The purpose of this paper is to obtain the environmental factor, which has the greatest effect on the corrosion rate of Q235 carbon steel under thin electrolyte layer, and to analyze the effect of this factor on the corrosion morphology, corrosion products and polarization process of Q235 carbon steel.

An electrochemical device, which can be used under thin electrolyte layer is designed to measure the corrosion current in different environments. Response surface methodology (RSM) is introduced to analyze the effect of environmental factors on corrosion rate. Scanning electron microscope (SEM) and X-ray diffraction (XRD) technique are used to analyze the results. The Tafel slopes of anode and cathode in different humidity and solution are calculated by least square method.

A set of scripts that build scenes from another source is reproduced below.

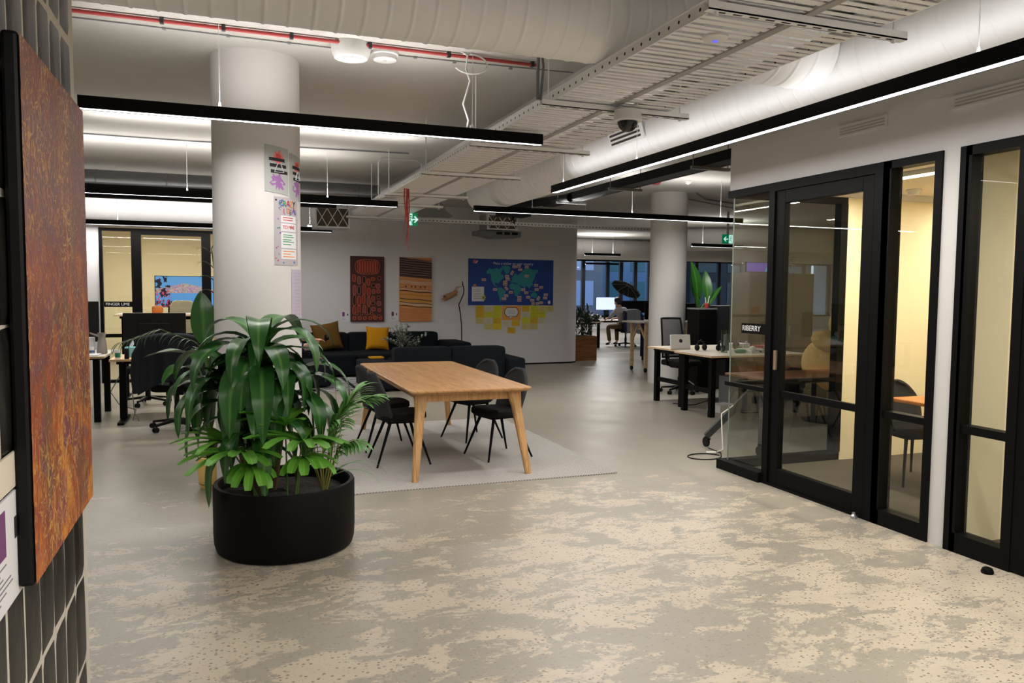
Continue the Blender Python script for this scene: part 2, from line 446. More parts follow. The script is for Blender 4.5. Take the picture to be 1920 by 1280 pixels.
def solid(name, r, g, b, rough=.8, **k): return mat(name, S(r, g, b), rough, **k)
RED = solid('red_enamel', 170, 58, 58, .5)
DKRED = solid('maroon', 110, 30, 34, .6)
EXITG = mat('exit_green', S(0, 132, 84), .4, emit=.5, ecol=S(0, 132, 84))
EXITW = mat('exit_white', S(214, 245, 238), .4, emit=.9, ecol=S(200, 250, 240))
BRASS = solid('brass', 190, 150, 76, .35, metal=.7)
YPOT = mat('yellow_ceramic', S(232, 196, 112), .35)
PBLACK = mat('matt_black_planter', S(11, 10, 10), .55, spec=.12, bump=.03, bscale=200)
PURPLE = solid('purple_ink', 112, 62, 112)
BLUEMAP = solid('map_ocean_blue', 22, 62, 140, .6)
TEAL = solid('map_land_teal', 44, 140, 146, .6)
STICK = solid('sticker_paper', 206, 176, 172, .8)
ORANGEC = solid('orange_card', 226, 160, 72, .8)
INK = solid('black_ink', 30, 28, 30)
LTEXT = solid('white_lettering', 226, 226, 226, .6)
GTEXT = solid('grey_lettering', 120, 120, 126, .8)
PINKR = solid('coral_paper', 216, 112, 104)
VIOLET = solid('violet_paper', 150, 100, 160)
LGREY = solid('pale_grey_paper', 166, 168, 164)
LILAC = solid('pale_lilac_paper', 182, 174, 188)
CYANC = solid('cyan_card', 136, 198, 206)
GREENC = solid('green_plastic', 34, 128, 96, .45)
BOOKR = solid('red_cover', 160, 46, 58, .6)
# ------------------------------------------------------------------ the shell
CZ = 3.32
def sbox(name, dims, m, parent=None, bevel=0.0):
    mb = MB(); mb.box(*dims); o = mb.build(name, m, parent, bevel=bevel)
    if not parent: struct(o)
    return o
def sroot(name):
    o = bpy.data.objects.new(name, None); COL.objects.link(o); return struct(o)

sbox('floor', (-7, 27.5, -3, 31, -.12, 0), CONCRETE)
sbox('ceiling', (-7, 27.5, -3, 31, CZ, CZ + .15), CEIL)
sbox('ceiling_beam', (2.62, 3.3, 5.35, 15.5, 3.2, CZ), W_PAINT)
sbox('wall_front', (-7, 27.5, -3.12, -3, 0, CZ), W_PAINT)
sbox('wall_outer_left', (-7.12, -7, -3, 31, 0, CZ), W_PAINT)
sbox('wall_outer_right', (27.5, 27.62, -3, 31, 0, CZ), W_PAINT)

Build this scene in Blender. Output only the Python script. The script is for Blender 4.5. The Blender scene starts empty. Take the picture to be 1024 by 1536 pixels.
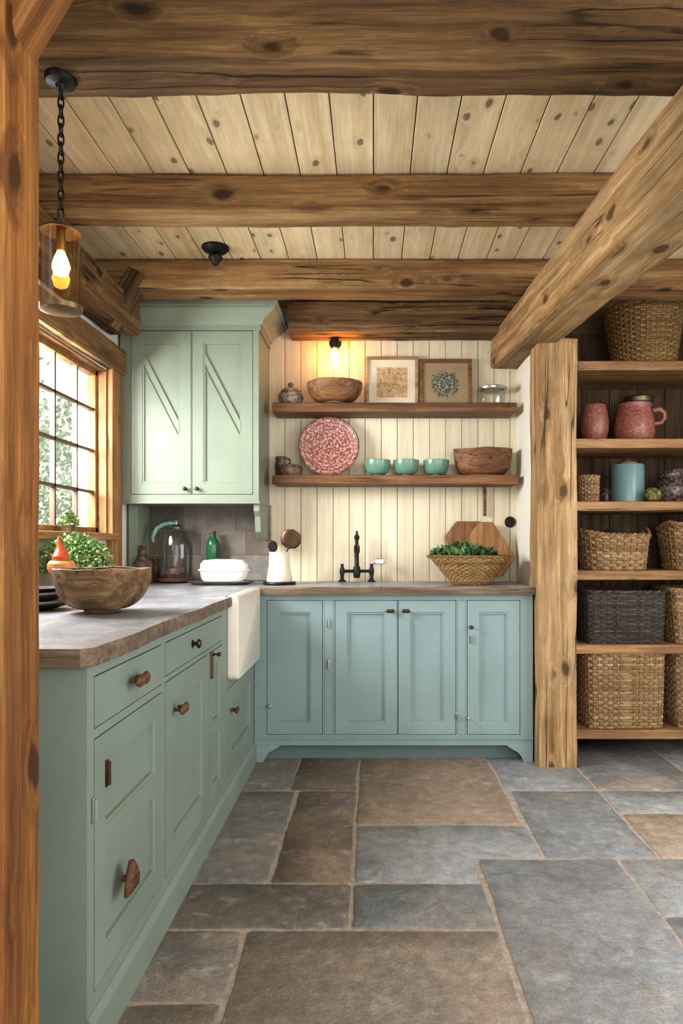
import bpy, bmesh, math, random
from mathutils import Vector, Matrix, noise
random.seed(7)
S=bpy.context.scene
C=S.collection
pi=math.pi

# ------------------------------------------------------------------ colour / node helpers
def hx(h):
    h=h.lstrip('#'); r=[]
    for i in (0,2,4):
        c=int(h[i:i+2],16)/255
        r.append(c/12.92 if c<=.04045 else ((c+.055)/1.055)**2.4)
    return (r[0],r[1],r[2],1)

class NT:
    def __init__(s,name):
        s.m=bpy.data.materials.new(name); s.m.use_nodes=True
        s.t=s.m.node_tree; s.b=s.t.nodes['Principled BSDF']; s.out=s.t.nodes['Material Output']
    def n(s,typ,props=None,**inp):
        nd=s.t.nodes.new(typ)
        if props:
            for k,v in props.items(): setattr(nd,k,v)
        for k,v in inp.items():
            key=int(k[1:]) if k[0]=='i' and k[1:].isdigit() else k.replace('_',' ')
            s.set(nd.inputs[key],v)
        return nd
    def set(s,sock,v):
        if isinstance(v,bpy.types.NodeSocket): s.t.links.new(v,sock)
        elif isinstance(v,bpy.types.Node): s.t.links.new(v.outputs[0],sock)
        else: sock.default_value=v
    def math(s,op,a,b=0.0,clamp=False):
        return s.n('ShaderNodeMath',{'operation':op,'use_clamp':clamp},i0=a,i1=b).outputs[0]
    def vm(s,op,a,b):
        return s.n('ShaderNodeVectorMath',{'operation':op},i0=a,i1=b).outputs[0]
    def noise(s,vec,scale,detail=4,rough=.55,dist=0):
        return s.n('ShaderNodeTexNoise',None,Vector=vec,Scale=scale,Detail=detail,Roughness=rough,Distortion=dist).outputs[0]
    def mr(s,v,a,b,c,d):
        return s.n('ShaderNodeMapRange',None,i0=v,i1=a,i2=b,i3=c,i4=d).outputs[0]
    def mix(s,f,a,b,blend='MIX'):
        nd=s.t.nodes.new('ShaderNodeMix'); nd.data_type='RGBA'; nd.blend_type=blend
        s.set(nd.inputs[0],f); s.set(nd.inputs[6],a); s.set(nd.inputs[7],b)
        return nd.outputs[2]
    def ramp(s,f,stops):
        nd=s.t.nodes.new('ShaderNodeValToRGB'); cr=nd.color_ramp
        while len(cr.elements)<len(stops): cr.elements.new(.5)
        for e,(p,c) in zip(cr.elements,stops): e.position=p; e.color=c
        s.set(nd.inputs[0],f); return nd.outputs[0]
    def scale(s,col,f):
        cb=s.n('ShaderNodeVectorMath',{'operation':'SCALE'},i0=col)
        s.set(cb.inputs['Scale'],f); return cb.outputs[0]
    def coords(s):
        tc=s.n('ShaderNodeTexCoord').outputs['Object']
        oi=s.n('ShaderNodeObjectInfo').outputs['Random']
        at=s.n('ShaderNodeAttribute',{'attribute_name':'tint'}).outputs['Fac']
        off=s.math('ADD',s.math('MULTIPLY',oi,23.0),s.math('MULTIPLY',at,41.0))
        cx=s.n('ShaderNodeCombineXYZ',None,i0=off,i1=off,i2=off).outputs[0]
        return s.vm('ADD',tc,cx),at,tc
    def bump(s,h,strength=.3,dist=.01):
        b=s.n('ShaderNodeBump',None,Strength=strength,Distance=dist,Height=h)
        s.set(s.b.inputs['Normal'],b.outputs[0])

def wood(name,dark,mid,light,axis='X',knots=1.0,cracks=1.0,rough=.6,g=1.0,tintvar=.3,bump=.35,con=1.0,ks=1.0):
    k=NT(name); P,at,_=k.coords()
    def st(a,b):
        v={'X':(a,b,b),'Y':(b,a,b),'Z':(b,b,a)}[axis]
        return k.vm('MULTIPLY',P,tuple(x*g for x in v))
    warp=k.n('ShaderNodeTexNoise',None,Vector=st(1.2,3),Scale=1.5,Detail=2).outputs[1]
    warpv=k.scale(k.vm('SUBTRACT',warp,(.5,.5,.5)),.35)
    halo=None
    if knots>0:
        wob=k.scale(k.vm('SUBTRACT',k.n('ShaderNodeTexNoise',None,Vector=st(6,18),Scale=1.5,Detail=2).outputs[1],(.5,.5,.5)),.22)
        vo=k.n('ShaderNodeTexVoronoi',None,Vector=k.vm('ADD',st(4.2*ks,8.0*ks),wob),Scale=1.0).outputs['Distance']
        halo=k.mr(vo,.12*knots,.36*knots,1,0)
        kn=k.mr(vo,.11*knots,.17*knots,1,0)
    v1=k.vm('ADD',st(.6,12),warpv); v4=k.vm('ADD',st(1.2,52),k.scale(warpv,2.2))
    if halo is not None:
        h3=k.n('ShaderNodeCombineXYZ',None,i0=halo,i1=halo,i2=halo).outputs[0]
        v1=k.vm('ADD',v1,k.scale(h3,.3)); v4=k.vm('ADD',v4,k.scale(h3,1.2))
    n1=k.noise(v1,1.6,7,.68,.2)
    n2=k.noise(st(5,190),1,3,.7)
    n4=k.noise(v4,1,5,.7,.1)
    big=k.noise(P,1.8,4,.6)
    blot=k.noise(st(3,9),1.2,5,.7,.5)
    col=k.ramp(n1,[(.34,hx(dark)),(.5,hx(mid)),(.64,hx(light))])
    col=k.scale(col,k.mr(n2,.3,.7,1-.24*con,1+.16*con))
    col=k.scale(col,k.mr(n4,.3,.7,1-.34*con,1+.22*con))
    col=k.scale(col,k.mr(big,.3,.7,1-.24*con,1+.2*con))
    col=k.scale(col,k.mr(blot,.3,.7,1-.2*con,1+.16*con))
    col=k.scale(col,k.math('ADD',k.math('MULTIPLY',at,tintvar),1-tintvar*.5))
    h=k.math('ADD',k.math('MULTIPLY',n2,.45),k.math('MULTIPLY',n4,.6))
    if knots>0:
        dk=tuple(c*.28 for c in hx(dark)[:3])+(1,)
        hd=tuple(c*.75 for c in hx(dark)[:3])+(1,)
        col=k.mix(k.math('MULTIPLY',halo,.38),col,hd)
        col=k.mix(k.math('MULTIPLY',kn,.88),col,dk)
        h=k.math('SUBTRACT',h,k.math('MULTIPLY',kn,.6))
    if cracks>0:
        n3=k.noise(st(.42,14),1.0,2,.4,.3)
        d=k.math('ABSOLUTE',k.math('SUBTRACT',n3,.5))
        msk=k.mr(k.noise(P,2.2,1),.46,.56,0,1)
        cr=k.math('MULTIPLY',k.mr(d,.002,.009*cracks,1,0),msk)
        dk=tuple(c*.15 for c in hx(dark)[:3])+(1,)
        col=k.mix(k.math('MULTIPLY',cr,.9),col,dk)
        h=k.math('SUBTRACT',h,k.math('MULTIPLY',cr,1.5))
    k.set(k.b.inputs['Base Color'],col); k.b.inputs['Roughness'].default_value=rough
    k.b.inputs['Specular IOR Level'].default_value=.3
    k.bump(h,bump,.008)
    return k.m

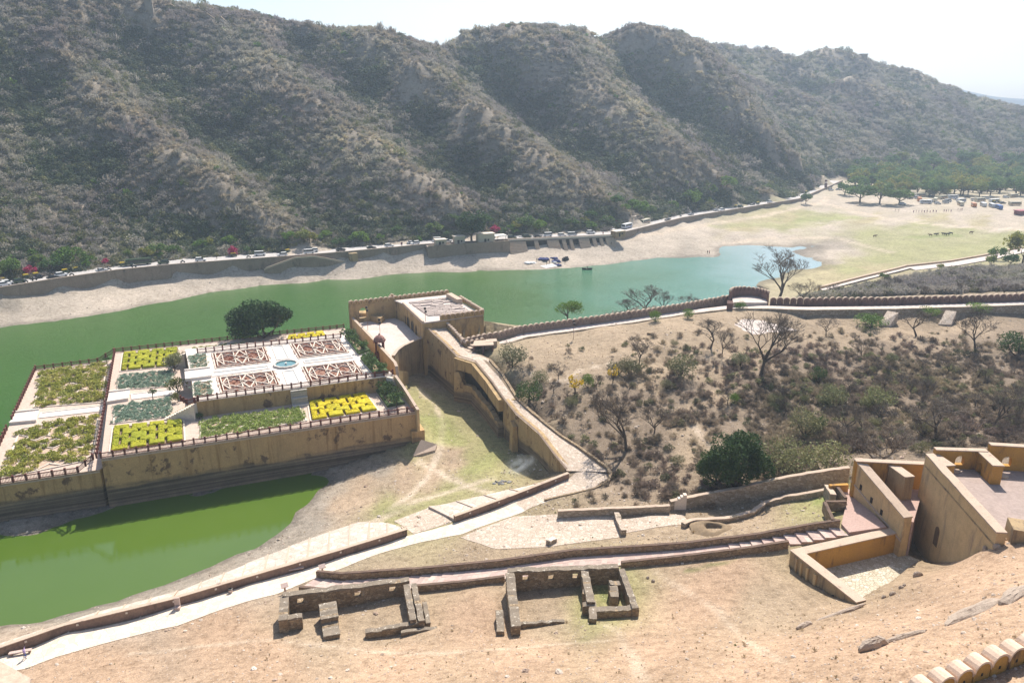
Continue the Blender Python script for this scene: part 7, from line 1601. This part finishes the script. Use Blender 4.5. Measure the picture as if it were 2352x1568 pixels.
# ================================================================ VEHICLES, PEOPLE, SMALL THINGS
GLASS, gnt, gb = newmat('dark_window_glass'); gb.inputs['Base Color'].default_value = (.03, .035, .04, 1); gb.inputs['Roughness'].default_value = .1; gb.inputs['Specular IOR Level'].default_value = .6
TYRE = plain('tyre_rubber', (.02, .02, .02), .8)
PAINT = {k: plain(k + '_vehicle_paint', c, .35, .5) for k, c in dict(white=(.75, .75, .74), silver=(.45, .46, .48), black=(.02, .02, .025), green=(.03, .06, .03), yellow=(.65, .45, .03), orange=(.5, .17, .04), blue=(.06, .14, .4), cream=(.6, .55, .42), red=(.35, .03, .03), maroon=(.17, .03, .05)).items()}
def wheel(mb, x, y, r, w_):
    k = 10; v = []
    for yy in (-w_/2, w_/2):
        for j in range(k): a = 2*math.pi*j/k; v.append((x+r*math.cos(a), y+yy, r+r*math.sin(a)))
    mb.add(v, [tuple(range(k)), tuple(range(2*k-1, k-1, -1))] + [(j, j+k, (j+1) % k+k, (j+1) % k) for j in range(k)])
def extr(mb, prof, W, taper=0.0, m=0):
    """side profile (x, z) extruded to width W; points above the waist pulled in"""
    n = len(prof); v = []
    for sgn in (-1, 1):
        for x, z, *k in prof: v.append((x, sgn*(W/2 - (k[0] if k else 0)), z))
    mb.add(v, [tuple(range(n)), tuple(range(2*n-1, n-1, -1))] + [(i, i+n, (i+1) % n+n, (i+1) % n) for i in range(n)], m)
def car(kind, col):
    t = thing('car', (0, 0, 0), kind, 'car'); mb = MB()
    if kind == 'suv': prof = [(-2.1, .35), (2.1, .35), (2.15, .8), (2.0, 1.0), (1.1, 1.12), (-2.05, 1.12), (-2.15, .8)]; cab = [(-2.0, 1.12, .05), (1.1, 1.12, .05), (.45, 1.75, .2), (-1.8, 1.78, .2)]; L = 2.1
    elif kind == 'van': prof = [(-2.3, .35), (2.3, .35), (2.35, .9), (2.0, 1.15), (-2.3, 1.15)]; cab = [(-2.28, 1.15, .03), (2.0, 1.15, .05), (1.5, 2.0, .15), (-2.2, 2.05, .15)]; L = 2.3
    else: prof = [(-2.05, .32), (2.05, .32), (2.1, .65), (1.95, .8), (.95, .92), (-1.5, .95), (-2.0, .9), (-2.1, .65)]; cab = [(-1.55, .93, .05), (1.0, .92, .05), (.3, 1.42, .22), (-1.05, 1.44, .22)]; L = 2.05
    extr(mb, prof, 1.75); b = mb.build('body', col, t)
    c = MB(); extr(c, [(x, z-.01, k) for x, z, k in cab], 1.7); c.build('window_band', GLASS, t)
    top = cab[2:]; mb = MB(); extr(mb, [(top[1][0]-.02, top[1][1]-.04, .18), (top[0][0]+.02, top[0][1]-.04, .18), (top[0][0]-.05, top[0][1]+.04, .25), (top[1][0]+.05, top[1][1]+.04, .25)], 1.72); mb.build('roof', col, t)
    for x in (-L*.62, L*.62):
        for s in (-.78, .78): mb = MB(); wheel(mb, x, s, .33, .2); mb.build('wheel', TYRE, t)
    for s in (-.6, .6): MB().box(L+.02, s, .62, .1, .35, .16).build('headlight', MARBLE, t)
    return reg(t)
def bus(col, L=8.0, H=2.6, stripe=None):
    t = thing('bus', (0, 0, 0), 'bus', 'bus'); mb = MB(); extr(mb, [(-L/2, .45), (L/2, .45), (L/2+.1, 1.0), (L/2-.1, H, .1), (-L/2+.05, H+.05, .1), (-L/2-.05, 1.0)], 2.3); mb.build('body', col, t)
    for s in (-1, 1):
        n = 6
        for i in range(n): MB().box(-L/2+.7+(L-1.4)*(i+.5)/n, s*1.12, 1.35, (L-1.4)/n-.15, .12, .75).build('window', GLASS, t)
    MB().box(L/2+.02, 0, 1.25, .1, 1.9, .95).build('windscreen', GLASS, t)
    if stripe: 
        for s in (-1, 1): MB().box(0, s*1.155, .8, L*.98, .02, .3).build('stripe', stripe, t)
    for x in (-L*.3, L*.32):
        for s in (-1.0, 1.0): mb = MB(); wheel(mb, x, s, .45, .25); mb.build('wheel', TYRE, t)
    return reg(t)
def rick():
    t = thing('auto_rickshaw', (0, 0, 0), 'auto rickshaw', 'auto rickshaw'); mb = MB(); extr(mb, [(-1.2, .3), (.9, .3), (1.3, .55), (1.2, .95), (.8, 1.05), (-1.2, 1.0)], 1.3); mb.build('body', PAINT['green'], t)
    mb = MB(); extr(mb, [(-1.25, 1.35, .05), (.85, 1.5, .08), (.6, 1.75, .2), (-1.1, 1.75, .2)], 1.35); mb.build('canopy', PAINT['yellow'], t)
    for x, s in ((-1.1, -.6), (-1.1, .6), (.85, -.5), (.85, .5)): MB().box(x, s, .95, .06, .06, .6).build('post', BLACK, t)
    for x, s in ((-.8, -.55), (-.8, .55), (1.05, 0)): mb = MB(); wheel(mb, x, s, .24, .12); mb.build('wheel', TYRE, t)
    return reg(t)
# ---- people: skin-modifier bodies
def body_mesh(name, J, mat, clothes=None):
    """one continuous figure from joints: list of (parent, x, y, z, radius)"""
    me = bpy.data.meshes.new(name); me.from_pydata([j[1:4] for j in J], [(j[0], i) for i, j in enumerate(J) if j[0] is not None], [])
    o = bpy.data.objects.new(name, me); COL.objects.link(o); o.modifiers.new('skin', 'SKIN'); sk = me.skin_vertices[0].data
    for i, j in enumerate(J): r_ = j[4]; sk[i].radius = (r_, r_) if not isinstance(r_, tuple) else r_; sk[i].use_root = (i == 0)
    s = o.modifiers.new('sub', 'SUBSURF'); s.levels = 1; s.render_levels = 2
    dg = bpy.context.evaluated_depsgraph_get(); m2 = bpy.data.meshes.new_from_object(o.evaluated_get(dg)); bpy.data.objects.remove(o)
    m2.materials.clear()
    for q in mat: m2.materials.append(q)
    for p in m2.polygons:
        p.use_smooth = True; c = p.center
        p.material_index = clothes(c) if clothes else 0
    return m2
SKIN = plain('brown_skin', (.23, .12, .075), .6); HAIR = plain('black_hair', (.012, .01, .01), .5)
def person_mesh(name, shirt, trousers, raise_r=0.0, stride=.0):
    s = stride
    J = [(None, 0, 0, .95, .15), (0, 0, 0, 1.15, (.17, .12)), (1, 0, 0, 1.38, (.2, .12)), (2, 0, 0, 1.5, .06), (3, 0, .02, 1.56, .055), (4, 0, .03, 1.66, .1), (5, 0, .02, 1.75, .07),
         (2, .2, 0, 1.42, .06), (7, .27, .02, 1.15, .05), (8, .27, .12, .9, .038), (9, .27, .16, .82, .04),
         (2, -.2, 0, 1.42, .06)]
    if raise_r: J += [(11, -.36, .05, 1.62, .05), (12, -.33, .08, 1.88, .038), (13, -.32, .1, 1.97, .04)]
    else: J += [(11, -.27, .0, 1.15, .05), (12, -.27, .1, .9, .038), (13, -.27, .14, .82, .04)]
    k = len(J)
    J += [(0, .1, 0, .86, .11), (k, .11, s*.5, .48, .075), (k+1, .11, s*.15, .09, .05), (k+2, .11, s*.15+.16, .04, .045),
          (0, -.1, 0, .86, .11), (k+4, -.11, -s*.2, .48, .075), (k+5, -.11, -s*.75, .1, .05), (k+6, -.11, -s*.75+.16, .05, .045)]
    def cl(c):
        if c.z > 1.70 or (c.z > 1.62 and c.y < .0 and abs(c.x) < .12): return 3
        if abs(c.x) > .255 and (c.z < 1.12 or c.z > 1.62): return 2
        if c.z > 1.5 and abs(c.x) < .15: return 2
        if c.z > .93: return 0
        if c.z < .1: return 3
        return 1
    return body_mesh(name, J, [shirt, trousers, SKIN, HAIR], cl)
SHIRT = {k: plain(k+'_cloth', c, .9) for k, c in dict(lilac=(.42, .32, .55), white=(.7, .68, .65), red=(.4, .04, .05), blue=(.05, .09, .3), dark=(.03, .03, .04), khaki=(.3, .24, .14), purple=(.13, .02, .12)).items()}
PM = {k: person_mesh('person', SHIRT[k], SHIRT[q]) for k, q in (('white', 'dark'), ('red', 'dark'), ('dark', 'khaki'), ('purple', 'purple'))}
PW = person_mesh('person', SHIRT['lilac'], SHIRT['blue'], 1, .35)
def person(p, me, label, rz=0, group=None):
    o = bpy.data.objects.new('person', me); COL.objects.link(o); o.location = p; o.rotation_euler.z = rz; return tag(o, label, 'person', group)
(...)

The three environmental factors are ranked according to importance, namely, humidity, temperature and chloride ion deposition rate. In a high humidity environment, the relative content of α-FeOOH in the corrosion product is high and the relative content of β-FeOOH is low. The higher the humidity, the lower the degree of anodic blockage, whereas the degree of cathodic blockage is independent of humidity. The above experiments confirm the effectiveness and efficiency of the device, indicating it can be used for the screening of corrosive environmental factors.

In this paper, an electrochemical device under thin film is designed, which can simulate atmospheric corrosion well. Subsequent SEM and XRD confirmed the reliability of the data measured by this device. The introduction of a scientific RSM can overcome the limitations of orthogonal experiments and more specifically and intuitively analyze the effects of environmental factors on corrosion rates.